(Rows from a 3D scene dataset)
=-=-=-=-=
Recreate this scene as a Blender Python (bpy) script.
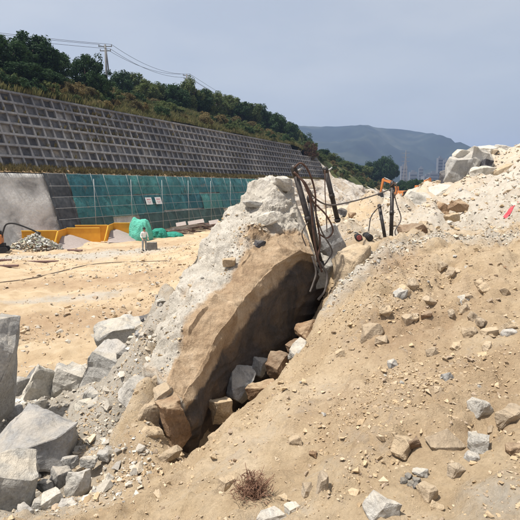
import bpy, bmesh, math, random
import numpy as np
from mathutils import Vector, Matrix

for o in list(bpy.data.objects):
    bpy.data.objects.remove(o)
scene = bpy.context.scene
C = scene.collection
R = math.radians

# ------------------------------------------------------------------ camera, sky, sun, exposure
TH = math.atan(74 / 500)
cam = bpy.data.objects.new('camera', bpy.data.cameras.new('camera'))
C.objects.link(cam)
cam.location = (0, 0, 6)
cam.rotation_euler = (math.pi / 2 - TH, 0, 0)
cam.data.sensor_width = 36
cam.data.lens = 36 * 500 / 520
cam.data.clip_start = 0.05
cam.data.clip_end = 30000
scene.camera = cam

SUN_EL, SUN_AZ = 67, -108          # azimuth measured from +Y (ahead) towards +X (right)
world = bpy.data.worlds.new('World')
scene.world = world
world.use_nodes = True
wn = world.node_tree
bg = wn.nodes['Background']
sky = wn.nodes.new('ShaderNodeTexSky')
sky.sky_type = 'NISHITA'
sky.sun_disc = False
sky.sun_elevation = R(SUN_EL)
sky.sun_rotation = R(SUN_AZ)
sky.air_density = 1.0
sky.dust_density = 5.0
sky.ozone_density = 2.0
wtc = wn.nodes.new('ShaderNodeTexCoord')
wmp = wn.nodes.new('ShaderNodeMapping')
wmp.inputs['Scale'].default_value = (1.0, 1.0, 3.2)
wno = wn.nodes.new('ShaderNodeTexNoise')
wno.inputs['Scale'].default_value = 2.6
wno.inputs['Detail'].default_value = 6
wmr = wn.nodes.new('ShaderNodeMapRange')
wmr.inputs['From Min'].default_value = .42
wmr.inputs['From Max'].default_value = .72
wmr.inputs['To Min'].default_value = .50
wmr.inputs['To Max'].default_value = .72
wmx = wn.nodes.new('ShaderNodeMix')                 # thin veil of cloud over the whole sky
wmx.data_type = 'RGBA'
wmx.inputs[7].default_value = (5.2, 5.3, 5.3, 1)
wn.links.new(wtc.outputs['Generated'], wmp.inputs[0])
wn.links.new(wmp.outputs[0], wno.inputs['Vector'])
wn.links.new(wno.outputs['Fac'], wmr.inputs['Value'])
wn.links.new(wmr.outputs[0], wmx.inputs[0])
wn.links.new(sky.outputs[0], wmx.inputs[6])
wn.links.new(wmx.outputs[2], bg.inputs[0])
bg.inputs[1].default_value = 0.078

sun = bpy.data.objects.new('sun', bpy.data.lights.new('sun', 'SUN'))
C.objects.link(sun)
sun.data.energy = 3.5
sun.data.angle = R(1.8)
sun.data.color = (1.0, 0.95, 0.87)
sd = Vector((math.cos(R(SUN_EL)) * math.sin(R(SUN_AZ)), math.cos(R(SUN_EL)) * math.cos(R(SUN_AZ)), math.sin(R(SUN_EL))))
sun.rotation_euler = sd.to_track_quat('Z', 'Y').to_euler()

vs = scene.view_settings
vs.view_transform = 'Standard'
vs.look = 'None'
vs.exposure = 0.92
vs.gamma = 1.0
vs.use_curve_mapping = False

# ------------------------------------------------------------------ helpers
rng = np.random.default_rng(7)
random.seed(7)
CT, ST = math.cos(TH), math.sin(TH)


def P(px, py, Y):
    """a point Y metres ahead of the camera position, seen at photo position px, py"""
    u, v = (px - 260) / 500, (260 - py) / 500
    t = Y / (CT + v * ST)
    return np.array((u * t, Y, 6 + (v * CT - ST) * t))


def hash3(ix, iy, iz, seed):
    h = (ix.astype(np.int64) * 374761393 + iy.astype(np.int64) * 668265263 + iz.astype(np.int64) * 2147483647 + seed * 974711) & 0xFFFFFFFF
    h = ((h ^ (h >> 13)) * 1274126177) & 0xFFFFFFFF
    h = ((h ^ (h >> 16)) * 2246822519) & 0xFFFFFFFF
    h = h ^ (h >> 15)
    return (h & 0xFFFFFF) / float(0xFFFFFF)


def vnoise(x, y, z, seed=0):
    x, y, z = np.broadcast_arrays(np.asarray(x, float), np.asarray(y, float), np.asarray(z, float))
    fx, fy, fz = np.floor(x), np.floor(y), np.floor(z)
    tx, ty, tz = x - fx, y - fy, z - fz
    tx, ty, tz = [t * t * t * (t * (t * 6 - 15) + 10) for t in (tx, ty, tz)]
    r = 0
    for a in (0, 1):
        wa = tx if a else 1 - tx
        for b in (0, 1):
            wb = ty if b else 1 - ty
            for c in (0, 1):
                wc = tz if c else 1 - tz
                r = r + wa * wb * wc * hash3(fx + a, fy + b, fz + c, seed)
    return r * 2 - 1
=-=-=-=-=
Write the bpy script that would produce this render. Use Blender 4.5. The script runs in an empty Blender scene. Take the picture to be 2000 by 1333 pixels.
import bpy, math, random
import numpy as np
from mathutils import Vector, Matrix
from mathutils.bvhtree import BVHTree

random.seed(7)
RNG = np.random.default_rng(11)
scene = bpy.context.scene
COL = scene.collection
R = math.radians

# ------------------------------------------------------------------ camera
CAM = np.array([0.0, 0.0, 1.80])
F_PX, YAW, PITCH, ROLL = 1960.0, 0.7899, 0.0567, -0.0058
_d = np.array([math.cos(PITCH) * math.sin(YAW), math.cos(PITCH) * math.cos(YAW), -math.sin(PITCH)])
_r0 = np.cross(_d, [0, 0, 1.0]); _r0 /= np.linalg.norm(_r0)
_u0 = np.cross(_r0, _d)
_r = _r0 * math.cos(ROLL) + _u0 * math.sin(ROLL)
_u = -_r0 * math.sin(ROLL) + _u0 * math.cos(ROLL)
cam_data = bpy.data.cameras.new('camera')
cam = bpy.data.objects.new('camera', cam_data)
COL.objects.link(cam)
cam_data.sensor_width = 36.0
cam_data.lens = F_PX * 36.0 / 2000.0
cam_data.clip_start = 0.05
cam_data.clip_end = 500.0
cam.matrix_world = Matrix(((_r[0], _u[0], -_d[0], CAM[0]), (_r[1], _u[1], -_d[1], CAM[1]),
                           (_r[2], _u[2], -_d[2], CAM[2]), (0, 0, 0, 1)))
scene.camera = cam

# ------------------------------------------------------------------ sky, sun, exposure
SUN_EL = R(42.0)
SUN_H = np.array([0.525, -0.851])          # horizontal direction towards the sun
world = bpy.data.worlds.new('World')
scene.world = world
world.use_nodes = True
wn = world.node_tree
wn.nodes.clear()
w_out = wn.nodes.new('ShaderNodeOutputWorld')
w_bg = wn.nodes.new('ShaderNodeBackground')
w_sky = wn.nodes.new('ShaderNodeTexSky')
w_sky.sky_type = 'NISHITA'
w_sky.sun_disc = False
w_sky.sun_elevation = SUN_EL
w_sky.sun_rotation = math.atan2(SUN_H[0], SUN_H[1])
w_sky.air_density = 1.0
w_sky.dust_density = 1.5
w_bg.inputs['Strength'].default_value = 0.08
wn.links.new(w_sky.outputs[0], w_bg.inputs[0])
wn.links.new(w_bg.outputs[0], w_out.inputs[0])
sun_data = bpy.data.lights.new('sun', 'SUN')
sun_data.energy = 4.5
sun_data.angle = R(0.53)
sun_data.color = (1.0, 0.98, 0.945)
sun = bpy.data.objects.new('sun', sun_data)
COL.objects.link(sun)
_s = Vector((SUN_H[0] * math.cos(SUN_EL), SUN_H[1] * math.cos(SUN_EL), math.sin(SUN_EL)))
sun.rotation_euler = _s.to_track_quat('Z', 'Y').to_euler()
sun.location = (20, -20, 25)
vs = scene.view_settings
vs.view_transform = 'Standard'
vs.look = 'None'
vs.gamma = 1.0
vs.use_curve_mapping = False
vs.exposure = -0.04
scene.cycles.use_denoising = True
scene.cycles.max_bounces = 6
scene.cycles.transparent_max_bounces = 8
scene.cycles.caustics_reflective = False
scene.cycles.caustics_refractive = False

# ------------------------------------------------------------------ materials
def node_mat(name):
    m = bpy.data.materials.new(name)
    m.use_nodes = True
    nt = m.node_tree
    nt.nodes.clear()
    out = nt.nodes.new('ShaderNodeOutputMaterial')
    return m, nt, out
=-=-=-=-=
_TASK DETAILS:_
Determine how many lines of the data contain the word "script", and reply with that number only.

_TASK ANSWER:_
2